Closed-end funds are a cross between regular mutual funds and stocks. Their managers invest in a portfolio of securities and trade them when they can grab better ones--just as managers of other funds do. But a closed-end fund typically issues shares just once, when it first begins operations. Those shares then trade like stocks.

So the law of supply and demand reigns, and closed-end funds often change hands at substantial premiums or discounts to their real net asset values. Fidelity Advisor Emerging Asia (symbol FAE, New York Stock Exchange, share price $9), for instance, holds securities worth about $70 million. But the fund trades at a 12% discount to its NAV, meaning the market is pricing its holdings at just $62 million. That's largely because investors worry that the mostly small Asian nations where the fund invests aren't yet out of the economic woods. In short, Emerging Asia offers a way to buy $1 worth of stock for 88 cents.

Buying assets at a discount can pay off in more ways than one. In the past few years, institutional investors have bought big stakes in funds trading at substantial discounts. They have then lobbied, sometimes successfully, to get the funds to convert to ordinary mutual funds (often called open-end funds).

Fidelity Advisor Emerging Asia recently announced that it will almost certainly convert, probably in the summer or fall, to an open-end fund. That would give investors a one-time 14% profit. If you sell your shares within six months after the conversion, Fidelity will charge you a fee of up to 4%. And if Asian stocks plunge, you could even end up with a loss. But the 12% discount puts the odds in your favor. Scudder New Europe (NEF, NYSE, $20) offers a similar opportunity. It's selling at a 9% discount but plans to merge into an open-end Kemper fund.

On occasion, the discounts and premiums on closed-end funds can defy all logic. For example, Malaysia fund, which lost almost half its NAV in the past 12 months, nevertheless sold at an astonishing 38% premium to NAV in February. At the same time, investors bullish on Malaysia could have bought Webs Malaysia (EWM, American Stock Exchange, $4), an index of Malaysian stocks trading at a discount to its NAV. Most closed-end funds that invest in Japan also trade at fat premiums, although open-end Japan funds are plentiful. Says Al Fredman, a finance professor at Cal State University at Fullerton: "It's irrational."

In addition to converting, closed-end funds have come up with a variety of other strategies to narrow discounts. Among them are share buybacks and plans that allow some investors to cash out at NAV. The most successful method has been to guarantee a quarterly distribution of at least 2.5% in capital gains and dividends to shareholders-even though, if the fund doesn't do well, some of that money may be just a return of the money you originally invested. These techniques, coupled with today's robust stock and bond markets, are making it harder than usual to find huge discounts.

BEYOND DISCOUNTS

It's not just discounts that make closed-end funds so intriguing. One of the biggest advantages of closed-end funds is that they don't have to deal with the waves of new cash that often swamp top-performing open-end funds. Nor do they have to keep assets in cash for fear that investors will redeem shares en masse.

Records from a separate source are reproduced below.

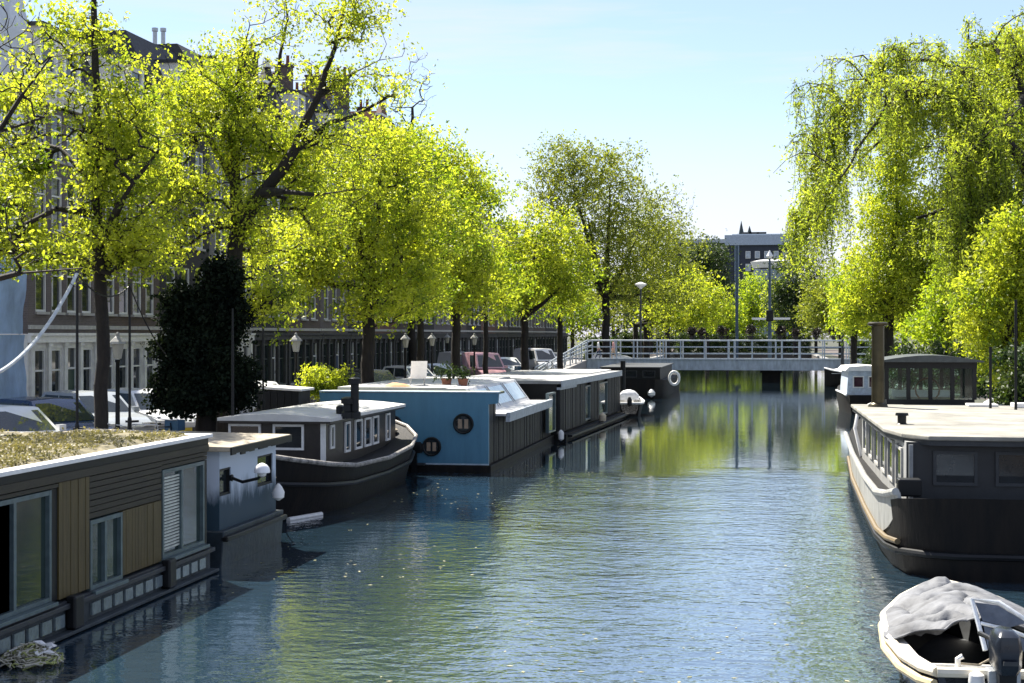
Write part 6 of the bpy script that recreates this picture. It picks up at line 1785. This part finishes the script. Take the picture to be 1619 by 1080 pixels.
# ------------------------------------------------------------------ vehicles
CARG = glass_mat('car_glass', (0.03, 0.04, 0.045), 0.03)
HEADL = mat('headlight', (0.7, 0.72, 0.72), 0.1)
TAILL = mat('taillight', (0.35, 0.02, 0.015), 0.2)
CACHE = {}
def car_meshes(kind, paint):
    k = (kind, paint.name)
    if k in CACHE: return CACHE[k]
    if kind == 'van':
        L, W, belt, roof = 4.9, 1.9, 1.05, 1.95
        prof = [(-2.45, .35, 1.05), (-2.3, .3, 1.1), (1.2, .3, 1.05), (1.9, .3, 0.98), (2.35, .33, 0.8), (2.45, .42, 0.65)]
        cab = [(-2.42, -2.36), (1.9, 1.15)]
    else:
        L, W, belt, roof = 4.1, 1.72, 0.90, 1.46
        prof = [(-2.05, .38, .78), (-1.95, .3, .92), (-0.8, .28, .93), (0.85, .28, .92), (1.55, .28, .82), (1.95, .32, .68), (2.05, .42, .58)]
        cab = [(-1.92, -1.45), (0.95, 0.25)]
    rings = []
    for x, zl, zh in prof:
        tp = 0.9 if abs(x) > 1.9 else 1.0
        w = W / 2 * tp
        rings.append([(x, -w * .92, zl), (x, -w, zl + (zh - zl) * .35), (x, -w, zl + (zh - zl) * .65), (x, -w * .93, zh), (x, 0, zh + .03), (x, w * .93, zh), (x, w, zl + (zh - zl) * .65), (x, w, zl + (zh - zl) * .35), (x, w * .92, zl)])
    body = MB().rings(rings)
    (b0x, r0x), (b1x, r1x) = cab
    w1, w2 = W / 2 * .93, W / 2 * .76
    def cabp(f, side, h):      # h 0 belt..1 roof
        bxm = b0x + (b1x - b0x) * f; rxm = r0x + (r1x - r0x) * f
        return (bxm + (rxm - bxm) * h, side * (w1 + (w2 - w1) * h), belt + (roof - belt) * h)
    rg = []
    for f in (0, .08, .5, .92, 1):
        e = 0.96 if f in (0, 1) else 1.0
        a = cabp(f, -1, 0); b_ = cabp(f, -1, e); c = cabp(f, 1, e); d_ = cabp(f, 1, 0)
        m_ = cabp(f, 0, e)
        rg.append([a, b_, (m_[0], 0, m_[2] + .04), c, d_])
    body.rings(rg)
    for s in (-1, 1):      # sills, mirrors
        body.box(b1x - .25, b1x - .1, s * (w1 + .02), s * (w1 + .2), belt + .02, belt + .16)
    panes = []
    def gp(nm_, pts, n_):
        n_ = Vector(n_) * 0.012
        v = [Vector(p_) + n_ for p_ in pts] + [Vector(p_) - n_ * .5 for p_ in pts]
        panes.append((nm_, MB().add(v, [(0, 1, 2, 3), (7, 6, 5, 4), (0, 4, 5, 1), (1, 5, 6, 2), (2, 6, 7, 3), (3, 7, 4, 0)]).mesh(nm_, CARG)))
    for s in (-1, 1):
        for fa, fb in (((.1, .48), (.52, .9)) if kind != 'van' else ((.70, .95),)):
            gp('side_window', [cabp(fa, s, .1), cabp(fb, s, .1), cabp(fb, s, .85), cabp(fa, s, .85)], (0, s, .3))
    ws = []
    for f, dx in ((1, 1), (0, -1)):
        gp('windscreen' if f else 'rear_window', [cabp(f, -.88, .1), cabp(f, .88, .1), cabp(f, .88, .86), cabp(f, -.88, .86)], (dx, 0, .5 if f else .2))
    wheel = MB().lathe([(.18, -.1), (.29, -.1), (.31, -.06), (.31, .06), (.29, .1), (.18, .1)], (0, 0, 0), 20, 'y')
    rim = MB().lathe([(.02, -.106), (.17, -.108), (.185, -.09), (.185, .09), (.17, .108), (.02, .106)], (0, 0, 0), 16, 'y')
    lx = prof[-1][0]
    hl = MB().box(-.06, .02, -.17, .17, -.07, .07)
    bp = MB().box(prof[-2][0] - .05, lx + .06, -W * .44, W * .44, .30, .46).box(prof[0][0] - .05, prof[1][0], -W * .44, W * .44, .30, .46)
    pl = MB().box(lx + .061, lx + .072, -.26, .26, .36, .46)
    CACHE[k] = dict(body=body.mesh('body', paint, True), glass=panes, tyre=wheel.mesh('wheel', RUBBER, True), rim=rim.mesh('rim', GALV, True),
                    hl=hl.mesh('headlight', HEADL), tl=hl.mesh('taillight', TAILL), bump=bp.mesh('bumper', DKGREY), plate=pl.mesh('number_plate', mat('plate_yellow', (0.6, 0.45, 0.03), 0.5)), lx=lx, W=W, tx=prof[0][0], grille=None)
    return CACHE[k]
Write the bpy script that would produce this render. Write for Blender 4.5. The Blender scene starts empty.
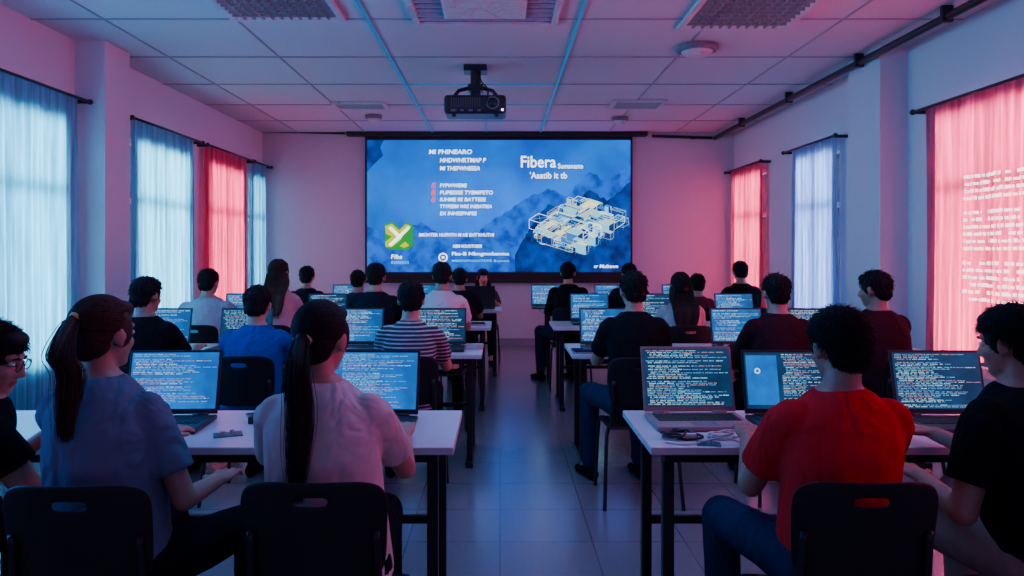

That is especially significant when a fund invests in a thinly traded corner of the market. For instance, Royce Micro Cap (OTCM, Nasdaq, $8) buys stocks with a market value (stock price times number of shares outstanding) of $150 million, on average. Such stocks don't trade much. The fund has beaten its identically named open-end clone every year but one since its inception in late 1993.

Because closed-end funds are so stable, many bond funds borrow money to increase their investments in bonds. Van Kampen Municipal Opportunity II (VOT, NYSE, $14), for instance, has $175 million in assets. It then borrows another $60 million in short-term loans (which are tax exempt to the lender) at a current rate of about 3%. The fund then invests the $60 million in long-term bonds.

As long as long-term municipal bonds yield more than short-term muni bonds, which is most of the time, the fund makes money on the transaction. But leveraging a portfolio this way makes a fund vulnerable when interest rates rise. For instance, the Van Kampen fund's NAV was clobbered for a 16.2% loss in 1994, when rates soared. Moreover, panicked shareholders sold the fund, widening its discount five percentage points and causing the market price of the fund to plunge 21.2%.